The top of the rotation. After returning from injury, Price was back to Cy Young form, going 9-4 with a 2.53 ERA. He struck out 102 while walking just 13 in those 18 starts. Cobb and Moore, meanwhile, combined to go 28-7. In fact, if Archer and Odorizzi perform up to their potential, the entire rotation here is the strength. It could carry the club.

The overall defense should also be mentioned, because the Rays will pick it with the best of them in 2014.

Biggest weakness

There isn't really a glaring weakness, as this is a well-rounded ballclub. The offensive firepower leaves something to be desired, I guess, so we'll go with that. Outside of Zobrist and Longoria, it could be argued there isn't a reliable bat in the order -- as Myers only has 88 career games under his belt. Everyone else is either inconsistent or not overly exciting.

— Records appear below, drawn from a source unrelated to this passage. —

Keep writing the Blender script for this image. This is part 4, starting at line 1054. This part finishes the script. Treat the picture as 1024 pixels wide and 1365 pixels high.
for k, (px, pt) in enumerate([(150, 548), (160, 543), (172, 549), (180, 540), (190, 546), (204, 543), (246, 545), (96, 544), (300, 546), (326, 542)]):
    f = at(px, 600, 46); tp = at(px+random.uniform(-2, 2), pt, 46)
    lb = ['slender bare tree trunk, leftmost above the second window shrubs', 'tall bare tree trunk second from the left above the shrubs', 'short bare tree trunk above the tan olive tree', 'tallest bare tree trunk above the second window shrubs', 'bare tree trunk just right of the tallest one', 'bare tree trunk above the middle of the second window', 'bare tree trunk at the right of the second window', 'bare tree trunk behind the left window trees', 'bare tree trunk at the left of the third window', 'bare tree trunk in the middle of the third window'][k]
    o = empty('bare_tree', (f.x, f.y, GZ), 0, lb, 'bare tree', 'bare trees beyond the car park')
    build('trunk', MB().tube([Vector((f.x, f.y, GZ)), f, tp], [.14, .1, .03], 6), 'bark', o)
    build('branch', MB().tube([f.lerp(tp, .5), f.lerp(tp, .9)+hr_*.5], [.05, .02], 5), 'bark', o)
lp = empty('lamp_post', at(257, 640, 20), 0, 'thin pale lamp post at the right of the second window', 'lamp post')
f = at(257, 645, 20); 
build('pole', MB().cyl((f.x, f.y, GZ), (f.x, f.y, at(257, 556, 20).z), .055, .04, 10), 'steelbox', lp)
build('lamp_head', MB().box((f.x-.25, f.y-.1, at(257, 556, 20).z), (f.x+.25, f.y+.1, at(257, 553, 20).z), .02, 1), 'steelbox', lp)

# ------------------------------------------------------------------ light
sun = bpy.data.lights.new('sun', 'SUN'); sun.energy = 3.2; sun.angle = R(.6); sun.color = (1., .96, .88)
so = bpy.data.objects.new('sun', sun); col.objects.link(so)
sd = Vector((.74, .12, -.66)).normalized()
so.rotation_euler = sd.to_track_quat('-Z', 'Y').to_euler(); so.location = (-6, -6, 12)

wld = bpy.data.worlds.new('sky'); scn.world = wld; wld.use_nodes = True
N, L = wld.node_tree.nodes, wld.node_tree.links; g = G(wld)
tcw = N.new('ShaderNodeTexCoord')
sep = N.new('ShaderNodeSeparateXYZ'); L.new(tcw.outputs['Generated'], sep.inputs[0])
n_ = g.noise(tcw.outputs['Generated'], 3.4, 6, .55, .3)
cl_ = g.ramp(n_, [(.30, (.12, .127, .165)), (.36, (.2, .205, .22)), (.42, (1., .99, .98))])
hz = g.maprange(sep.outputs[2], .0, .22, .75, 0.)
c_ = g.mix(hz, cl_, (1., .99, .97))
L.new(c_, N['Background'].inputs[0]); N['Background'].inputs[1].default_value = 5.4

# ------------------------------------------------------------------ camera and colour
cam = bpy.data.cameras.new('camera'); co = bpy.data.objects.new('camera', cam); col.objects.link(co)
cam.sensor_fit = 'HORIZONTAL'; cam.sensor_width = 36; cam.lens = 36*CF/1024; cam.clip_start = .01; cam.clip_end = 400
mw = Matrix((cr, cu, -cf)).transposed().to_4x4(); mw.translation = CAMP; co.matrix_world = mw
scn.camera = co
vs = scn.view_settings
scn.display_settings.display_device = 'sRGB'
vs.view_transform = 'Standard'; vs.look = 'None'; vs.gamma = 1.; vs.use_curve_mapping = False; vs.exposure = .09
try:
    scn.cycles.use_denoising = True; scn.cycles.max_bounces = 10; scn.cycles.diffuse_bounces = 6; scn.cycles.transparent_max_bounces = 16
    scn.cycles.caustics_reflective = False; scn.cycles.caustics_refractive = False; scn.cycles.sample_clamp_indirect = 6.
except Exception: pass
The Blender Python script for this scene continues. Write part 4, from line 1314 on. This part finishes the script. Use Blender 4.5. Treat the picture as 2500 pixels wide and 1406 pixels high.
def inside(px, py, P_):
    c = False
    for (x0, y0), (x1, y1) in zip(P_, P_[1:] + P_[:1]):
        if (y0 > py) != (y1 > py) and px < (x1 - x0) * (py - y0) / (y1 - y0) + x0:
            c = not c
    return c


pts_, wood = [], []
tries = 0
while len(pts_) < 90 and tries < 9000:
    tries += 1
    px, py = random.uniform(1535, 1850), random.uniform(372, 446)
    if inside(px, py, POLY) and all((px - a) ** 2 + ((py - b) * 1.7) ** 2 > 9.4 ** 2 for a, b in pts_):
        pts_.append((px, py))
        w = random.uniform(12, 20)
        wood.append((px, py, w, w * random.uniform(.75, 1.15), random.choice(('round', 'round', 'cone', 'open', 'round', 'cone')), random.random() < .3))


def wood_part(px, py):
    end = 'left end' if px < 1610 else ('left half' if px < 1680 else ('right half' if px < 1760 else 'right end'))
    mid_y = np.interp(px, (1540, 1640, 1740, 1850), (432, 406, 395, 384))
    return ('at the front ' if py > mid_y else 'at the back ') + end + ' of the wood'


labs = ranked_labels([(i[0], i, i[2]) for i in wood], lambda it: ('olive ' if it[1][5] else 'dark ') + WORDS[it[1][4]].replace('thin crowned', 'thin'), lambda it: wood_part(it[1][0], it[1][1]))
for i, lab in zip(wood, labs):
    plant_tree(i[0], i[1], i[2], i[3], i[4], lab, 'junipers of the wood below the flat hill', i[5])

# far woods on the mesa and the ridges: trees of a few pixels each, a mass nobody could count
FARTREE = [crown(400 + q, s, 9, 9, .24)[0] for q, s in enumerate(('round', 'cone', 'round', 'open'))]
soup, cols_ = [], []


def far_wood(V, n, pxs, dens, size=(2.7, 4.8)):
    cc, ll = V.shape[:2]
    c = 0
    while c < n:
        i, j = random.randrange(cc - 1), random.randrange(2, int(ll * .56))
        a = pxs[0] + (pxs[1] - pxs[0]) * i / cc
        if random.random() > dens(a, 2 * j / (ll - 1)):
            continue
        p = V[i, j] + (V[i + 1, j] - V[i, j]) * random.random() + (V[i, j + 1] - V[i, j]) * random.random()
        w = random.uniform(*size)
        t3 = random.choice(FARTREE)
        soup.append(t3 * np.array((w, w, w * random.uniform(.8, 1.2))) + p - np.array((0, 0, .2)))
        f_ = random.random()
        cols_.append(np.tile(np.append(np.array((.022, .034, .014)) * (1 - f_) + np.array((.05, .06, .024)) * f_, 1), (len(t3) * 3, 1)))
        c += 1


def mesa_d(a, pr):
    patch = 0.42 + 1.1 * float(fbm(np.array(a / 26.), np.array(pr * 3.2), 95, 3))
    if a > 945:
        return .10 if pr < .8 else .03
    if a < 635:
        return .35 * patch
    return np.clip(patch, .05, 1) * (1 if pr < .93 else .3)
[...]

To reiterate, I don't expect offense to be a huge problem; I just had to pick something for the "biggest" weakness.

Outlook

The small-market Rays are tasked with competing against the likes of the huge-market Yankees, the world champion Red Sox and formidable Orioles in the mighty AL East -- and, once again, they appear up to the task.

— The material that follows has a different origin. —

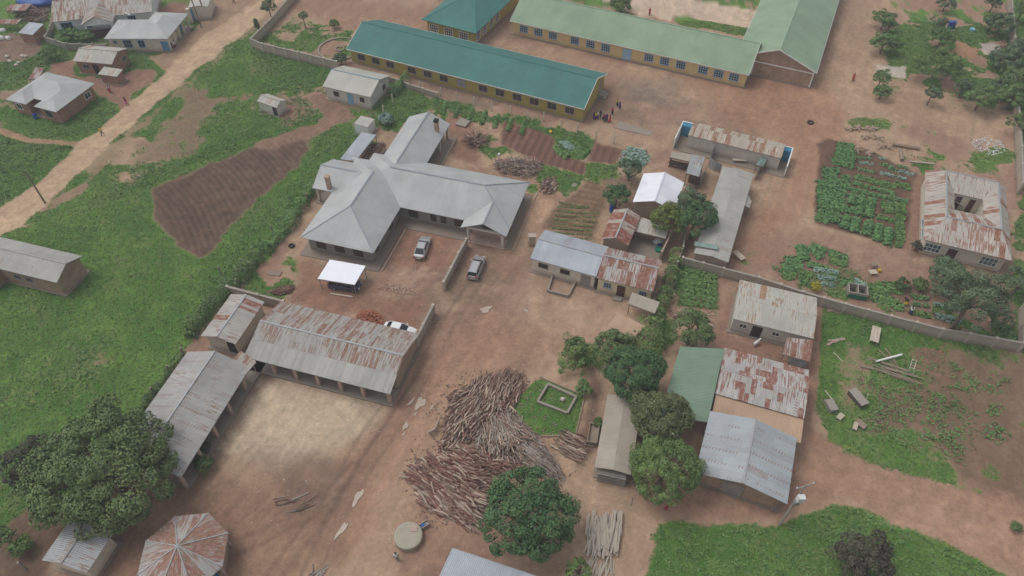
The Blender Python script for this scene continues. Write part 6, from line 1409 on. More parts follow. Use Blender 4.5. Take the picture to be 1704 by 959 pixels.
# ================================================================ PEOPLE
D('skin', "dark_brown_skin", (.07,.035,.022), var=.05, rough=.6); D('hair', "black_hair", (.01,.009,.009), rough=.8)
CL = dict(red=(.42,.03,.05), purple=(.10,.04,.22), yellow=(.55,.42,.03), white=(.62,.62,.62), navy=(.03,.03,.09), pink=(.45,.12,.2), blue=(.04,.1,.4), green=(.05,.12,.05), black=(.02,.02,.02), maroon=(.2,.02,.05))
for k_, c_ in CL.items(): D('cloth_'+k_, k_+"_cloth", c_, var=.12, sc=6)
def person(label, q, h=1.65, top='red', bottom='navy', skirt=False, rz=0.0, walk=.0, bend=0.0, group=None):
    g = G(q); r_ = thing("person", label, "person", (g[0],g[1],0), rz, group); s = h/1.7
    hipz = .9*s; ds = .12*walk+.02
    J = {'pel':(0,0,hipz),'ch':(.25*bend,0,1.25*s-.15*bend),'nk':(.42*bend,0,1.43*s-.3*bend),'hd':(.52*bend+.02,0,1.56*s-.38*bend),'tp':(.56*bend+.02,0,1.64*s-.42*bend),
         'hl':(0,.09*s,.86*s),'hr':(0,-.09*s,.86*s),'kl':(ds*1.4,.1*s,.48*s),'kr':(-ds*.6,-.1*s,.48*s),'al':(ds*1.6,.1*s,.07*s),'ar':(-ds*2.6,-.1*s,.07*s),'tl':(ds*1.6+.14*s,.11*s,.03*s),'tr':(-ds*2.6+.14*s,-.11*s,.03*s),
         'sl':(.35*bend,.17*s,1.38*s-.28*bend),'sr':(.35*bend,-.17*s,1.38*s-.28*bend),'el':(.4*bend-ds,.23*s,1.1*s-.35*bend),'er':(.4*bend+ds,-.23*s,1.1*s-.35*bend),'wl':(.5*bend+.05-ds,.22*s,.86*s-.4*bend),'wr':(.5*bend+.1+ds,-.22*s,.86*s-.4*bend),'fl':(.52*bend+.07-ds,.22*s,.77*s-.42*bend),'fr':(.52*bend+.13+ds,-.22*s,.77*s-.42*bend)}
    ks = list(J); me = bpy.data.meshes.new("body"); E_ = [('pel','ch'),('ch','nk'),('nk','hd'),('hd','tp'),('pel','hl'),('pel','hr'),('hl','kl'),('kl','al'),('al','tl'),('hr','kr'),('kr','ar'),('ar','tr'),('ch','sl'),('ch','sr'),('sl','el'),('el','wl'),('wl','fl'),('sr','er'),('er','wr'),('wr','fr')]
    me.from_pydata([J[k] for k in ks], [(ks.index(a), ks.index(b)) for a, b in E_], [])
    rad = dict(pel=.13,ch=.14,nk=.055,hd=.1,tp=.07,hl=.09,hr=.09,kl=.06,kr=.06,al=.042,ar=.042,tl=.035,tr=.035,sl=.06,sr=.06,el=.042,er=.042,wl=.03,wr=.03,fl=.03,fr=.03)
    o = bpy.data.objects.new("body", me); link(o, r_); sk = o.modifiers.new("skin", 'SKIN')
    for i, k in enumerate(ks): me.skin_vertices[0].data[i].radius = (rad[k]*s, rad[k]*s)
    me.skin_vertices[0].data[0].use_root = True; ss = o.modifiers.new("sub", 'SUBSURF'); ss.levels = 1; ss.render_levels = 1; me.materials.append(M('skin'))
    hx = .52*bend+.02; m_ = MB(); m_.ell((hx-.015,0,1.6*s-.38*bend), (.125*s,.115*s,.12*s), 10, 6); m_.build("hair", M('hair'), r_, True)
    def ringm(prof, mat, nm):
        n = 12; m_ = MB(); vs = []; fs = []
        for cx_, z, rx, ry in prof:
            for k in range(n): t = 2*math.pi*k/n; vs.append((cx_+rx*math.cos(t), ry*math.sin(t), z))
        for i in range(len(prof)-1):
            for k in range(n): fs.append((i*n+k, i*n+(k+1)%n, (i+1)*n+(k+1)%n, (i+1)*n+k))
        m_.add(vs, fs); return m_.build(nm, M(mat), r_, True)
    sh = ringm([(0,.84*s,.16*s,.19*s),(.12*bend,1.05*s-.05*bend,.155*s,.185*s),(.28*bend,1.28*s-.2*bend,.165*s,.225*s),(.36*bend,1.42*s-.27*bend,.1*s,.19*s),(.4*bend,1.46*s-.3*bend,.06*s,.07*s)], 'cloth_'+top, "shirt")
    for sd, sy in (('l',1),('r',-1)):
        a, b2 = Vector(J['s'+sd]), Vector(J['e'+sd]); m_ = MB(); m_.tube([a, a*.3+b2*.7], [.078*s,.065*s], 8); m_.build("sleeve", M('cloth_'+top), sh)
    if skirt: ringm([(ds,.3*s,.27*s,.27*s),(0,.6*s,.22*s,.24*s),(0,.88*s,.15*s,.18*s),(0,.94*s,.13*s,.16*s)], 'cloth_'+bottom, "skirt")
    else:
        for sd in 'lr':
            m_ = MB(); m_.tube([J['h'+sd], J['k'+sd], J['a'+sd]], [.115*s,.085*s,.07*s], 8); m_.build("trouser_leg", M('cloth_'+bottom), r_)
    return r_
PP = [("schoolchild in dark clothes at the left end of the group by the teal school", ('c',665,785), 'navy','purple',1),
 ("schoolchild in a purple skirt and yellow-orange top second from the left of the group", ('c',678,788), 'yellow','purple',1),
 ("schoolchild in white top holding paper, third from the left of the group", ('c',690,782), 'white','purple',1),
 ("schoolchild in black standing fourth from the left in the group", ('c',710,778), 'black','navy',0),
 ("schoolchild in pink top, first one of the right half of the group", ('c',728,792), 'pink','navy',1),
 ("schoolchild in black trousers and red top, front of the right half of the group", ('c',738,806), 'maroon','black',0),
 ("schoolchild in purple behind the front ones in the right half of the group", ('c',750,800), 'purple','navy',1),
 ("schoolchild all in red at the right end of the group", ('c',770,808), 'red','red',1),
 ("child in red top and navy skirt walking just behind the group by the school", ('c',787,755), 'red','navy',1),
 ("child in yellow and black farthest up the yard from the group", ('c',820,698), 'yellow','black',1),
 ("child in purple beside the yellow-topped one in the yard", ('c',836,718), 'purple','purple',1)]
for i, (lab, q, t, b_, sk) in enumerate(PP): person(lab, Z(*q), 1.45+.03*(i%4), t, b_, bool(sk), i*1.3, .5*(i%2), group="schoolchildren by the teal school block")
person("person in a red dress walking on the pale path behind the green roofed school", Z('c',1032,100), 1.6, 'red','red', True, 1.0, .6)
person("person in a red dress walking alone across the right of the school yard", Z('d',655,495), 1.6, 'red','red', True, .6, 1.2)
person("person in a pink-red wrap walking where the brick house yard meets the road", Z('a',840,693), 1.7, 'maroon','pink', True, -2.5, .8)
person("person in white shirt and red skirt bending near the brick kitchen hut", Z('a',726,608), 1.65, 'white','red', True, -1.0, .6, .5)
person("person in a yellow shirt walking down the dirt road", Z('a',678,892), 1.7, 'yellow','navy', False, -2.0, 1.2)
person("person in white at the very top of the dirt road", Z('a',1543,22), 1.7, 'white','black', False, .5, .8)
person("person in purple outside the roadside shop", Z('a',1140,325), 1.5, 'purple','maroon', True, .5, .3)["label"] = "person in purple standing outside the roadside shop, left one"
person("person in pale top beside the one in purple outside the roadside shop", Z('a',1158,318), 1.6, 'white','maroon', True, 2.5, .3)
person("person in black bending over the crops by the boundary wall, upper one", Z('j',828,312), 1.65, 'black','yellow', True, 2.6, .3, .9)
person("person in white shirt bending over the crops by the boundary wall, lower one", Z('j',855,372), 1.65, 'white','navy', True, 1.2, .3, .9)
person("person in white shirt and dark green trousers standing near the round cistern", Z('p',590,884), 1.7, 'white','green', False, -1.4, .4)
person("person in bright red squatting low on the earth below the round light green tree", Z('l',711,915), 1.1, 'red','red', True, -1.5, .1, .3)
person("person in bright blue standing against the edge of the red-rusted gazebo", Z('o',1100,975), 1.65, 'blue','black', False, 1.0, .1)
person("person in dark blue sitting by the ring of stones under the school trees", Z('d',1218,338), 1.3, 'navy','purple', True, .6, .1, .3)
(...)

If they aren't, expect Price to be traded in July. But, again, I don't think that'll be on the table. These guys are contenders.

Outstanding defense behind a very good rotation and quality bullpen will limit the opposition and the offense should be able to perform around league average. Considering the run-limiting potential of the Rays with pitching and defense, league average offense will get them to the postseason. And I believe that's where they're headed again, for the fifth time under Joe Maddon's watch. Expect 90-plus wins and no worse than an ALDS exit.